Bläsing, R. (2019). Highly Efficient Domain Wall Motion in Ferrimagnetic Bi-layer Systems at the Angular Momentum Compensation Temperature. PhD Thesis, Martin-Luther-Universität Halle-Wittenberg, Halle (Saale).

Cite as: https://hdl.handle.net/21.11116/0000-0010-801D-D

Abstract

Within the last decade, the efficiency of current-induced motion of magnetic domain walls (DWs) has been enhanced tremendously by utilizing the exchange coupling torque (ECT) in synthetic antiferromagnetic structures. In the present study this ECT mechanism is explored in a ferrimagnetic bi-layers consisting of a Co and a Gd layer which couple antiferromagnetically. The DWs are moved by nanosecond-long current pulses and their velocity is determined by using Kerr microscopy at various temperatures.

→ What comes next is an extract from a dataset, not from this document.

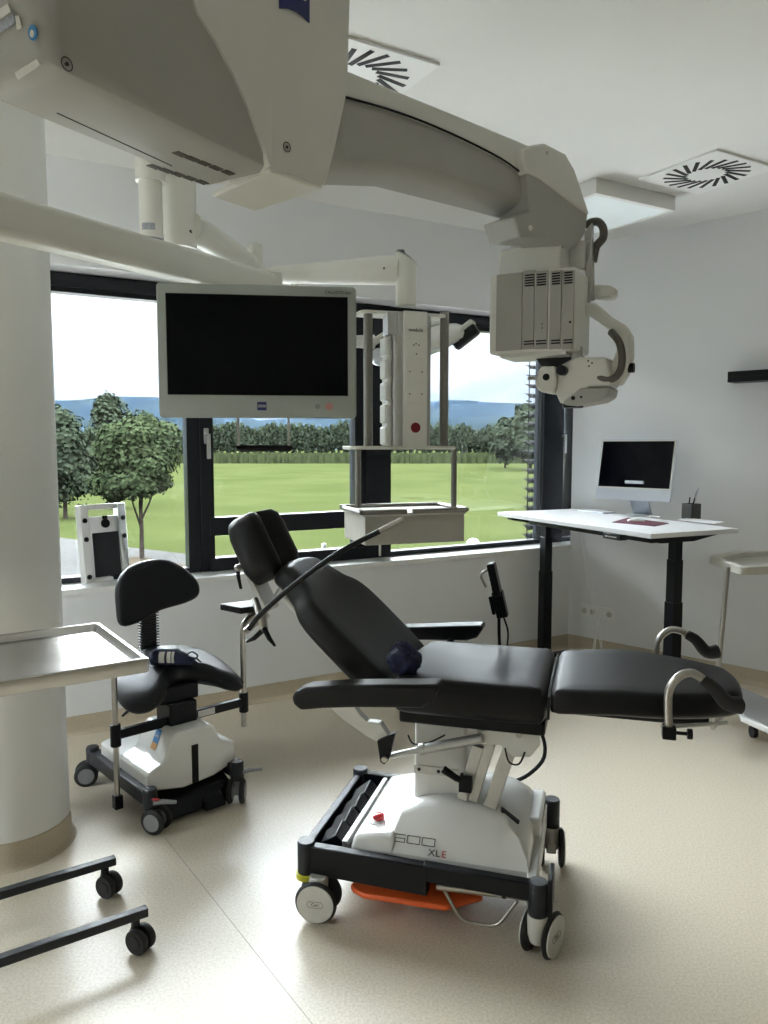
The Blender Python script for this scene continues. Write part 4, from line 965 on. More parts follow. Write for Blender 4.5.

A low threshold current density is required to move DWs in this Co/Gd bi-layer. It is shown that the motion is most efficient at a certain temperature TA at which the angular momenta of both layers compensate each other. Since the device temperature is significantly increased by the current pulses, taking into account Joule heating is of major importance when determining TA. The results of this thesis can be used for the development of novel storage devices and improving their efficiency.